EXTRACTED MATERIAL —

○ ○ ○ ○ ○

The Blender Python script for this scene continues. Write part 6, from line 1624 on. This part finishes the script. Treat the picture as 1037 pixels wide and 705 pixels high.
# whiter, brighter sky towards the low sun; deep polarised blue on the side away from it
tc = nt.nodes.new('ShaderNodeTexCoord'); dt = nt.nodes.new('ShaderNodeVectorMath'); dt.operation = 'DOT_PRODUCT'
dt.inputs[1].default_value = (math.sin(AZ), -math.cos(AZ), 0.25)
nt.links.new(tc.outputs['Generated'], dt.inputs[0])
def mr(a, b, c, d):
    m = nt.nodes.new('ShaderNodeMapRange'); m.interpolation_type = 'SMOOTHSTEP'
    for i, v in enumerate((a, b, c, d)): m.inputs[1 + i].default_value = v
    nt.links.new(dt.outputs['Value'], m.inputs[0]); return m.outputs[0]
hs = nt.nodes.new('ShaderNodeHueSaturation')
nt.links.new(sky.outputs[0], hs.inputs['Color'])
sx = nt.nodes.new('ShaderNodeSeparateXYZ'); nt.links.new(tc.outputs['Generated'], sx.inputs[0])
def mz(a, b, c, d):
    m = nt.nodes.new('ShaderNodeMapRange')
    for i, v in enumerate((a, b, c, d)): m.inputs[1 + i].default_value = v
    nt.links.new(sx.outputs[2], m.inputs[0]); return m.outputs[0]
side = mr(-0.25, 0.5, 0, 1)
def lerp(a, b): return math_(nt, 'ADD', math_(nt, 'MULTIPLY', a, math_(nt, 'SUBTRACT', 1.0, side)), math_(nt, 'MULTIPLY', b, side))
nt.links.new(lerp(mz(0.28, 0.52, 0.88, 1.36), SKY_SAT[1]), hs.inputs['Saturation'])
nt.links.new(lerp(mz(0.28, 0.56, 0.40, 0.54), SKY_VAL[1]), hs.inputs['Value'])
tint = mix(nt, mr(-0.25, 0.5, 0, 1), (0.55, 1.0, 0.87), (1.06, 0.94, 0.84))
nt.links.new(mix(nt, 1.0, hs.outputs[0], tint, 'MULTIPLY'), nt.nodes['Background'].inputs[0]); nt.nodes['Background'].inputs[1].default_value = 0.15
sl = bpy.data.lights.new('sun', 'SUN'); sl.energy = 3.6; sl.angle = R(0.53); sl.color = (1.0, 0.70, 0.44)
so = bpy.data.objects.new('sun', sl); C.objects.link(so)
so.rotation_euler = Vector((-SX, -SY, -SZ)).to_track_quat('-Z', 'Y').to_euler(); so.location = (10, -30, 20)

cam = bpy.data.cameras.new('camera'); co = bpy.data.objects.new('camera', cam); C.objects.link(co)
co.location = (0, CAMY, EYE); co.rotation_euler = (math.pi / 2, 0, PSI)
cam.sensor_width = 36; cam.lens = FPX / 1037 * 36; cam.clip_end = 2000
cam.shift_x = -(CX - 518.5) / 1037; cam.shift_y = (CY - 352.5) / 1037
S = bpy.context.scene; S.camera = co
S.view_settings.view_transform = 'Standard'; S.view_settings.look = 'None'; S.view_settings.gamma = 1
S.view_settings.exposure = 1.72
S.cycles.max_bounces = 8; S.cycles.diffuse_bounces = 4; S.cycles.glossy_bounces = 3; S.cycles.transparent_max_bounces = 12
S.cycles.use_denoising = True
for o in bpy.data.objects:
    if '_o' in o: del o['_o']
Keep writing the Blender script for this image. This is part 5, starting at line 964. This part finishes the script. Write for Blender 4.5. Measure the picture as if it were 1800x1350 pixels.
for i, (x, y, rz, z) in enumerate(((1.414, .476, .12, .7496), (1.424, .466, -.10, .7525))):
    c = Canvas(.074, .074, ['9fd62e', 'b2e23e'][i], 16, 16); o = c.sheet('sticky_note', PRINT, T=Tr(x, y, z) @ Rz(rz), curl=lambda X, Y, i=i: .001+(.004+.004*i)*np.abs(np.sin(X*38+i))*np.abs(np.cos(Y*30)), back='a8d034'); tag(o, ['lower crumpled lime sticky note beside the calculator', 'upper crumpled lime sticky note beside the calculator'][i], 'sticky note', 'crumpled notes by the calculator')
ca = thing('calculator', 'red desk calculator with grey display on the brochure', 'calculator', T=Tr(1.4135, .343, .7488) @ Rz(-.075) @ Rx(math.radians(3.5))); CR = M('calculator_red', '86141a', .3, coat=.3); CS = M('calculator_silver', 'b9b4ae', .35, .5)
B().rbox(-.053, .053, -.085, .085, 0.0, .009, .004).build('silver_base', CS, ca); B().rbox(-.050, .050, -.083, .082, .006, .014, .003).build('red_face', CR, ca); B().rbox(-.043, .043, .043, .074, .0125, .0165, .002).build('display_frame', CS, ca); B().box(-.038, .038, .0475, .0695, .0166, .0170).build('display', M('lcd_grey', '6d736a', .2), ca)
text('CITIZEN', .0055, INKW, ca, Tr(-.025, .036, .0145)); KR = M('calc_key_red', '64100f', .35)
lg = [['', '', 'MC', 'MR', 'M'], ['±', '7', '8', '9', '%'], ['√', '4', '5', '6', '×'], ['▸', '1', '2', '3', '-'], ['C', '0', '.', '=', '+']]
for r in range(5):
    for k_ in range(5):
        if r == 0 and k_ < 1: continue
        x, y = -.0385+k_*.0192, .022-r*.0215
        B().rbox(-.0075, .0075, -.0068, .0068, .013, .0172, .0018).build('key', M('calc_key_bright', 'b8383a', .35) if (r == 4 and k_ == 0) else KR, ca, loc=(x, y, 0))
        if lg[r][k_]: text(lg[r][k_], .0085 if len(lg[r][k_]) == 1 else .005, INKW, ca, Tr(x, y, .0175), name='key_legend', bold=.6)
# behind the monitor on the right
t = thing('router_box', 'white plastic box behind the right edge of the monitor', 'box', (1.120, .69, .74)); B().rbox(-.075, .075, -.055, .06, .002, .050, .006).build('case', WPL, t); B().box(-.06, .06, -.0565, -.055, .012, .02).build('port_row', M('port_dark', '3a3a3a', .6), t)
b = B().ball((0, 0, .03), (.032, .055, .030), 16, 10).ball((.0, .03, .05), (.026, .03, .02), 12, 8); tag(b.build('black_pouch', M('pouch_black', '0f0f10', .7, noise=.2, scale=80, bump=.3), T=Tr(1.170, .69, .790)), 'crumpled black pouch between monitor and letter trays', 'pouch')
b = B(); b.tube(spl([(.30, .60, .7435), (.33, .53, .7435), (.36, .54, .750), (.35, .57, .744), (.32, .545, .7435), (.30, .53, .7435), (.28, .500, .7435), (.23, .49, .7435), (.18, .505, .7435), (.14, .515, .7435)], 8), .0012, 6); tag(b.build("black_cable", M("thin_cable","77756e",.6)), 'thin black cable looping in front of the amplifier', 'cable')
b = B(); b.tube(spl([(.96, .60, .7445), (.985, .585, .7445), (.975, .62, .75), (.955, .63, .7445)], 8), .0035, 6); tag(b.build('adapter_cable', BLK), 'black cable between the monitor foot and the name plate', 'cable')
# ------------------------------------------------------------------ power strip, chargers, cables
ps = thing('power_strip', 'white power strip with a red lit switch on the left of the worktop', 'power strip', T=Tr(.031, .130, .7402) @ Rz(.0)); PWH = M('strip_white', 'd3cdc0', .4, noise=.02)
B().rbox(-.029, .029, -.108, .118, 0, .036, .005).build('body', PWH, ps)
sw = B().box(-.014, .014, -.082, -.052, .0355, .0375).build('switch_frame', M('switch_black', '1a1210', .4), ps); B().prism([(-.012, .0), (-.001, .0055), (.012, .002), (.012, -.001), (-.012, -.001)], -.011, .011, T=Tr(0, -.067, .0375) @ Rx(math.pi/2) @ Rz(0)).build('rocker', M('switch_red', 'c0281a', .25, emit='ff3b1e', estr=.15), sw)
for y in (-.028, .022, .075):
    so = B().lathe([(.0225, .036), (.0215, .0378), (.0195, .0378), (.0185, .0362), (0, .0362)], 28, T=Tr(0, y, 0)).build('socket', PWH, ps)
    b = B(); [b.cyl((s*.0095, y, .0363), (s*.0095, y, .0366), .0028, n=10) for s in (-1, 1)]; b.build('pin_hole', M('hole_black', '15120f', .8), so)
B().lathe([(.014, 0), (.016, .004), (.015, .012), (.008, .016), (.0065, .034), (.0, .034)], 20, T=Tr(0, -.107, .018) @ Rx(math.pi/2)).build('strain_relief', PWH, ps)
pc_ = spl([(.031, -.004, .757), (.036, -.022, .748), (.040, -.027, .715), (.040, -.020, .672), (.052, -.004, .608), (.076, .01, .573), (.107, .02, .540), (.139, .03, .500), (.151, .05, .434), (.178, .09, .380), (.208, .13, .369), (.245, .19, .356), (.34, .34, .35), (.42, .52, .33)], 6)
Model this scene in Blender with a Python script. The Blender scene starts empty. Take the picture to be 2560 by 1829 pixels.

○ ○ ○ ○ ○

WHAT YOU HAVE TO DO —
From the entries above, select each line containing the string "Write".

ANSWER IN FULL —
The Blender Python script for this scene continues. Write part 6, from line 1624 on. This part finishes the script. Treat the picture as 1037 pixels wide and 705 pixels high.
Keep writing the Blender script for this image. This is part 5, starting at line 964. This part finishes the script. Write for Blender 4.5. Measure the picture as if it were 1800x1350 pixels.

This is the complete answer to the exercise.